At Austin's SXSW Female Heroines Kick Ass Back: Anne Hathaway, Brie Larson, Charlize Theron

As Austin's SXSW festival comes to a close, a new kind of hero took center stage, writes Joanna Robinson for Vanity Fair. "the battle-tested and badly bruised action heroine."

In a year when throngs of women are still reeling from Clinton's presidential election loss and the ascendancy of a narcissistic, Twitter-crazy megalomaniac to the White House, our commitment to resistance is bolstered by kickass heroines who get knocked down and rise up again. They include Anne Hathaway in 'Colossal'; Brie Larson in 'Free Fire'; Charlize Theron in 'Atomic Blonde'. 
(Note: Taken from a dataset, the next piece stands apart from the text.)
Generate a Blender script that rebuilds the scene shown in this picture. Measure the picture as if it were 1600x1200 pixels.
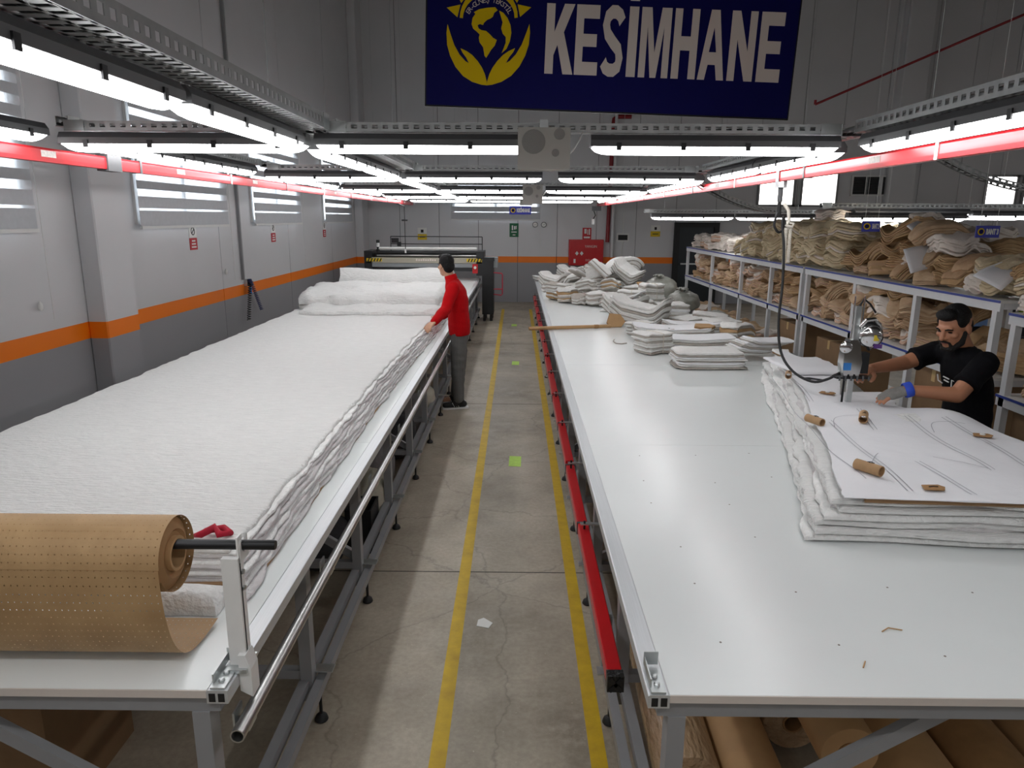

There’s been a resistance growing—even among those who clamor for more female-fronted stories in film and television—against the catch-all phrase “strong female character.” Those three little words are often thrown up in defense of characters who are two-dimensional at best. If she can punch like the guys (or, as is often the case, better than the guys), then she must be strong, right? But actual progress is not about women being superior to their male counterparts; it’s about them being treated equally. And when most action films starring women are precious about their leading ladies, seeing the real consequence of violence on a female body is both shocking and refreshing. The heroines of SXSW offerings Free Fire, Atomic Blonde, and Colossal, just like generations of male heroes before them, grit their teeth through swollen faces, split lips, and bullet wounds to keep fighting their way out.